> **Data block**

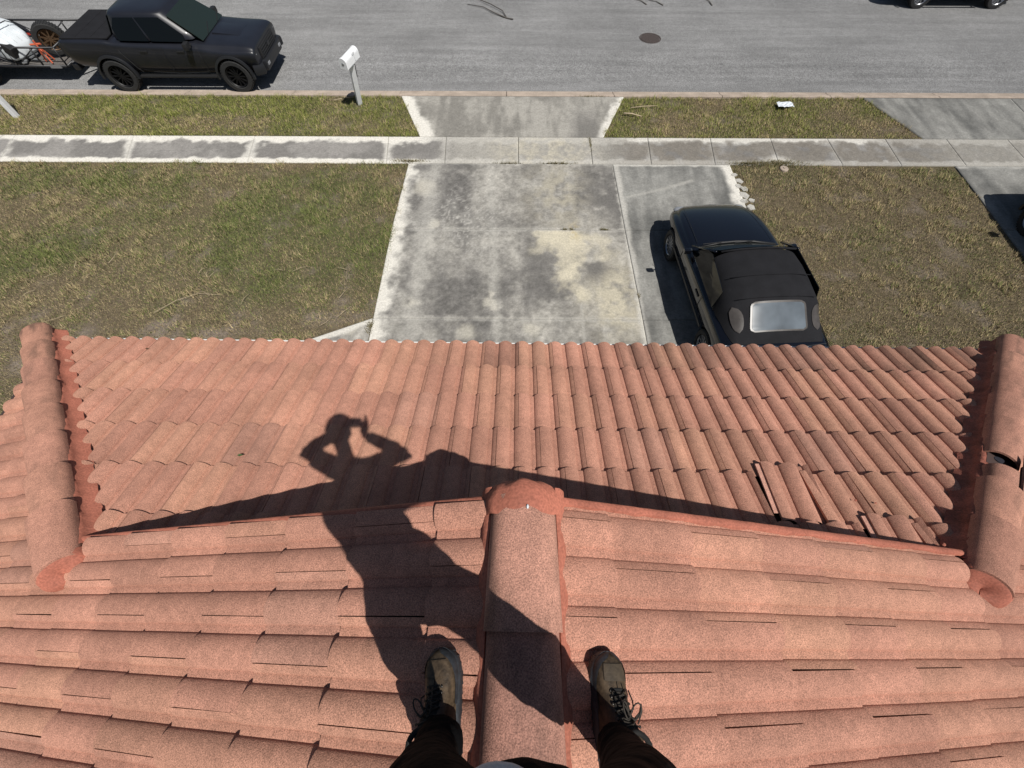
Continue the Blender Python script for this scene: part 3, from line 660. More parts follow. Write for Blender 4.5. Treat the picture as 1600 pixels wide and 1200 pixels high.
# eaves: fascia, drip edge, soffit, walls
b = MB(); zf = ZE-.03
b.box((XR, DE-.02, zf-.09), (2*W, .025, .17)); b.box((XR-W+.01, (DE+YB)/2-.02, zf-.09), (.025, DE-YB, .17)); b.box((XR+W-.01, (DE+YB)/2-.02, zf-.09), (.025, DE-YB, .17))
b.build('fascia', M['trim'], house)
b = MB(); b.box((XR, DE+.018, zf+.012), (2*W+.03, .05, .008)); b.build('drip_edge', M['trim'], house)
b = MB(); b.box((XR, (DE+YB)/2-.05, zf-.165), (2*W-.06, DE-YB-.1, .012)); b.build('soffit', M['trim'], house)
b = MB(); yw = DE-.55; t = .2; hh = zf-.18; 
for c_, d_ in (((XR, yw, hh/2-.06), (2*W-1.1, t, hh+.1)), ((XR, YB+.3, hh/2-.06), (2*W-1.1, t, hh+.1)), ((XR-W+.65, (yw+YB+.3)/2, hh/2-.06), (t, yw-YB-.3-t, hh+.1)), ((XR+W-.65, (yw+YB+.3)/2, hh/2-.06), (t, yw-YB-.3-t, hh+.1))): b.box(c_, d_)
b.build('wall', M['stucco'], house)
b = MB()
for q in range(4):
    b.box((.0, yw+.115, .28+.55*q), (4.88, .03, .53), bev=.01)
b.build('garage_door', M['white'], house)
# vent pipe in the hole of the broken cap, and a dark sheet standing in for its shade
p0, d, up, sdv, ex = hips[1]
q = p0+d*(ex*5+.06)
b = MB(); b.tube([q+up*(-.05)-sdv*.02, q+up*.092+sdv*.02], .026, 14); b.build('vent_pipe', M['pipe'], house, smooth=True, angle=40)
b = MB(); b.add([q+up*.083+sdv*a_*.085+d*c_ for a_, c_ in ((-1, -.06), (1, -.06), (1, .10), (-1, .10))], [(0, 1, 2, 3)]); b.build('cap_hole_shade', M['membrane'], house)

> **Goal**
Repeat the material above in full and unchanged, minus its images.

> **Exercise solution**
Continue the Blender Python script for this scene: part 3, from line 660. More parts follow. Write for Blender 4.5. Treat the picture as 1600 pixels wide and 1200 pixels high.
# eaves: fascia, drip edge, soffit, walls
b = MB(); zf = ZE-.03
b.box((XR, DE-.02, zf-.09), (2*W, .025, .17)); b.box((XR-W+.01, (DE+YB)/2-.02, zf-.09), (.025, DE-YB, .17)); b.box((XR+W-.01, (DE+YB)/2-.02, zf-.09), (.025, DE-YB, .17))
b.build('fascia', M['trim'], house)
b = MB(); b.box((XR, DE+.018, zf+.012), (2*W+.03, .05, .008)); b.build('drip_edge', M['trim'], house)
b = MB(); b.box((XR, (DE+YB)/2-.05, zf-.165), (2*W-.06, DE-YB-.1, .012)); b.build('soffit', M['trim'], house)
b = MB(); yw = DE-.55; t = .2; hh = zf-.18; 
for c_, d_ in (((XR, yw, hh/2-.06), (2*W-1.1, t, hh+.1)), ((XR, YB+.3, hh/2-.06), (2*W-1.1, t, hh+.1)), ((XR-W+.65, (yw+YB+.3)/2, hh/2-.06), (t, yw-YB-.3-t, hh+.1)), ((XR+W-.65, (yw+YB+.3)/2, hh/2-.06), (t, yw-YB-.3-t, hh+.1))): b.box(c_, d_)
b.build('wall', M['stucco'], house)
b = MB()
for q in range(4):
    b.box((.0, yw+.115, .28+.55*q), (4.88, .03, .53), bev=.01)
b.build('garage_door', M['white'], house)
# vent pipe in the hole of the broken cap, and a dark sheet standing in for its shade
p0, d, up, sdv, ex = hips[1]
q = p0+d*(ex*5+.06)
b = MB(); b.tube([q+up*(-.05)-sdv*.02, q+up*.092+sdv*.02], .026, 14); b.build('vent_pipe', M['pipe'], house, smooth=True, angle=40)
b = MB(); b.add([q+up*.083+sdv*a_*.085+d*c_ for a_, c_ in ((-1, -.06), (1, -.06), (1, .10), (-1, .10))], [(0, 1, 2, 3)]); b.build('cap_hole_shade', M['membrane'], house)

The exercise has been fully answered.